Hesston firm Excel Industries making great strides in global expansion

In the small town of Hesston, one not-so-small company is making a global name for itself.

Excel Industries, manufacturer of Hustler and Big Dog mowing equipment, has been headquartered in Hesston since the early 1960s, but not until the past decade has the company significantly expanded its global footprint.

As a sign of the company’s growth, it was awarded the Governor’s Exporter of the Year award last month from the Kansas Department of Commerce.

The company’s global sales team, led by Chad Lane, Jonathan Thyng and Keith Skidmore, has helped the company increase foreign sales from $2.6 million in 2004 to $21 million last fiscal year. The global expansion has also helped increase the company’s total revenue from $164 million in fiscal 2012 to $210 million so far in fiscal 2013, which ends on July 31.

Excel had its first export in 1974, but it wasn’t until 2004 that the company decided to place a strong emphasis on foreign markets.

Lane, director of global strategy, has been involved with the company since he was a teenager. It was his grandfather who helped found Excel Industries in 1961. Lane said that, in 2004, Excel developed a strategic growth plan to develop sales overseas. The goal was to have 10 percent of the company’s total sales come from foreign markets – a goal reached in 2012 when sales reached 12.4 percent.

Lane said the company doesn’t use manufacturing representatives when determining what foreign markets to enter. Instead, company officials go themselves.

“One of my favorite sayings is, ‘You never know unless you go,’” Lane said. “There’s no way you can build a global business without traveling.”

Excel has put a lot of effort into its global expansion and now has a presence in more than 30 countries.

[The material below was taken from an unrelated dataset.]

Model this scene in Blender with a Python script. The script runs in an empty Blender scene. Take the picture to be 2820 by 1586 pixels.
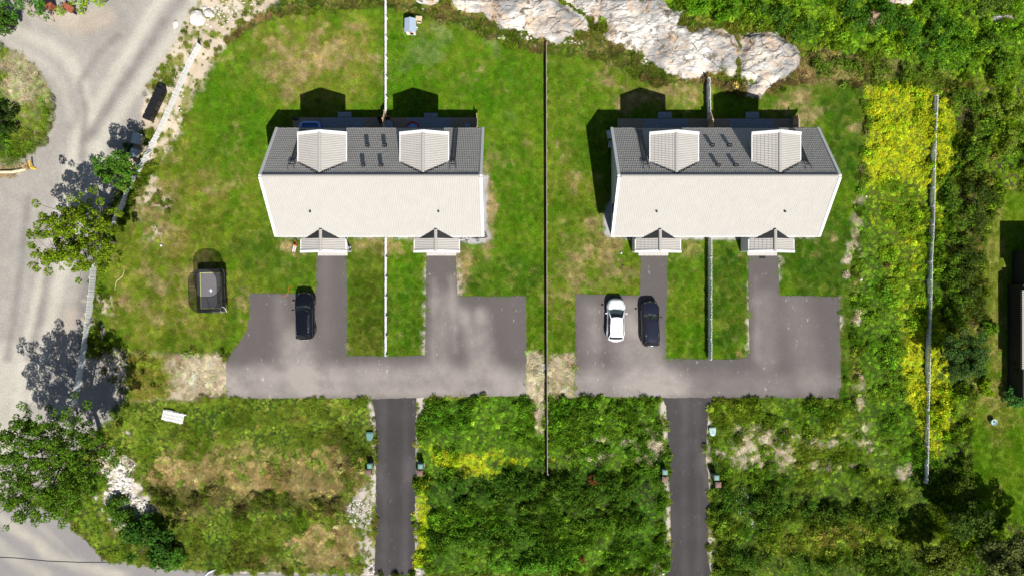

Australia is Excel’s No. 1 export market, with neighboring New Zealand also in the top five. Countries to the south help maintain the manufacturing demand, while the northern hemisphere goes through winter.

Skidmore explained that the company uses a two-step distribution model: It sells mowers to a distributor in the country, which then ships to dealers. He said the key is understanding the country’s economy, what kind of grass it has and how people maintain it. Europe tends to want to catch the grass instead of mulching it, for example, while in the U.S., more people tend to mulch, he said.

“We have to find a distributor who won’t hurt the brand image,” Skidmore said. “We look for areas that are underserved, or success isn’t great, and figure out how we can come up with a new mower or something.”

Excel has expanded its foreign sales an average of 37 percent a year since 2004. In comparison, its U.S. sales have grown an average of 8 percent annually in the same period – still a respectable number, Lane said.

Lane credited that growth to the company’s culture of innovation and its motto, “Doing the right thing.”

Excel uses a profit-sharing program with its employees, paying bonuses to workers who have helped the company succeed. Lane said it also donates 10 percent of its pre-tax profits to charity.

John Carder, city administrator of Hesston, said Excel has benefited the community in multiple ways, including creating jobs not directly related to the company.

“Excel is a local phenomena,” Carder said. “It was created by local entrepreneurs and has always been a part of the community.”

Excel also manages and maintains the city’s public golf course. Carder said a company such as Excel allows the city “to have a superior infrastructure, lower taxes and lower utility rates.”

Innovation, an aspect the company has prided itself on since its start, has helped it survive many economic ups and downs. It lays claim to the title of having created the first “zero-turn” mower, a mower that can turn a circle in the same spot.

The zero-turn mower was the company’s first mower and helped it succeed in the beginning. However, maintaining that innovation over decades can prove hard for companies.

“We’re never going to be satisfied with what industry standards are today,” Lane said. “We’re always looking for a way to do things better.”

Excel currently employs about 500, the most employees it’s ever had.

And the plan is to keep growing. Officials know that expansion comes with risks. Excel plans to be a $500 million company by 2018. Right now it is about $215 million.

“Anytime you make a large expansion in your company, you’re taking somewhat of a leap of faith,” Lane said. “You see the growth that you think is going to happen and you have to plan for it, but at the same time, it hasn’t happened.”

Thyng said one challenge of expansion is keeping the same level of customer service.

“Our after-sales support is increasing with more pressure because more of our products are out there,” he said.

Maintaining the company’s core values while expanding is a priority for Excel’s leadership.

“Part of it goes back to our culture and being humble,” Lane said. “We get excited about growth, but we never let that go to our head.

“We also understand that it can quickly get out of control unless you’re making the right investments and hiring the right people to keep pace.”